Monash University law resources associate professor Yee-Fui Ng told Crikey that Australia was unique in its strong party-line system, leading to issues around voting. 

“Certainly there is some prostrating involved where politicians position themselves or their party to achieve certain aims but they might trade off some policies for others,” she said. 

“That’s not what our democratic system was intended for.” 

A key concern is breaking the line — voting against the party or its leader’s preference. 

“That skews the outcome based on what the leaders of the parties decided,” she said, adding that it leads to fewer independent voices and policies. 

Secrecy is on the rise

While voting isn’t always representative of a politicians’ individual stance, the Coalition has taken issue with anything that improves transparency.
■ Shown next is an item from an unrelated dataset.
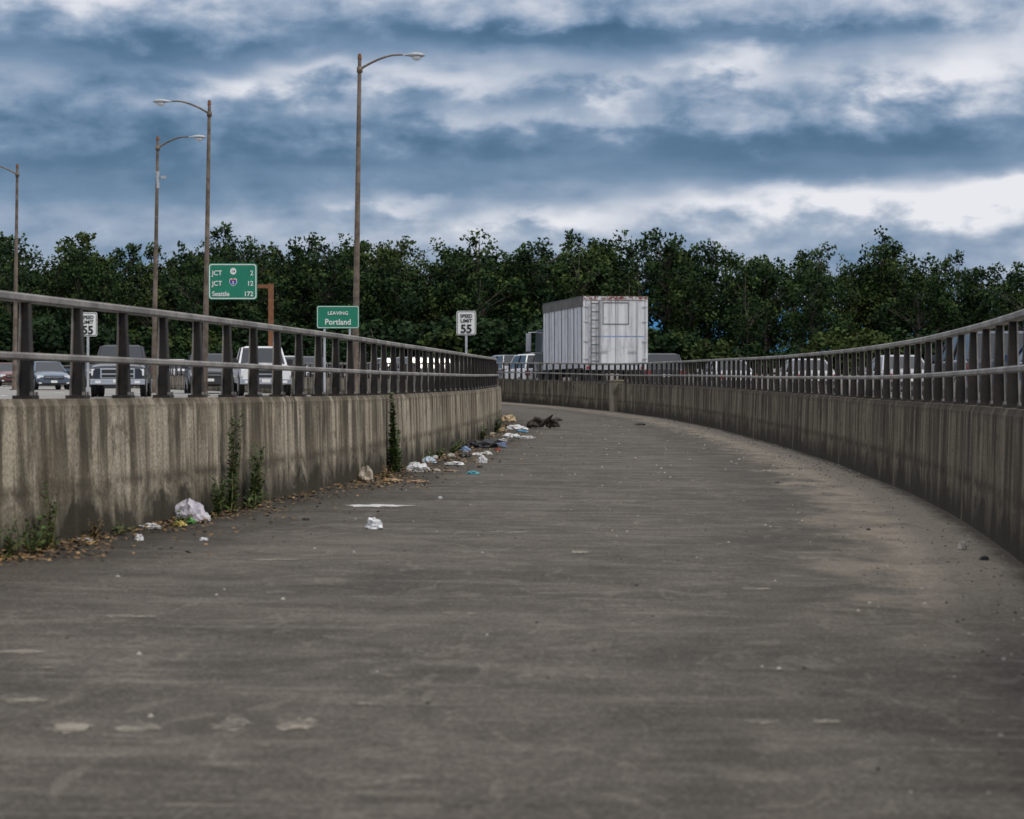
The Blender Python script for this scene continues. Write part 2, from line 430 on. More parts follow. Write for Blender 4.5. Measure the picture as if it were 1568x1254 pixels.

The national cabinet’s rules and processes are still shrouded in secrecy, with documents exempt from freedom on information laws. The Coalition is against establishing a federal anti-corruption body with teeth, and federal ministerial diaries aren’t publicly available. 

Even things that are already on the public record have been brought into question. Finance Minister Simon Birmingham recently blamed journalists for reporting what French President Emmanuel Macron said about Australia’s botched submarine deal. Birmingham questioned whether an interview with the French president was in the “national interest”, blaming the media — not Prime Minister Scott Morrison’s actions — for the deepening rift between the two countries. 

Landauer says the attack on They Vote for You and other transparency organisations was an attack on democracy. 

“When politicians attack non-partisan, impartial organisations, the whole democratic process suffers,” he said.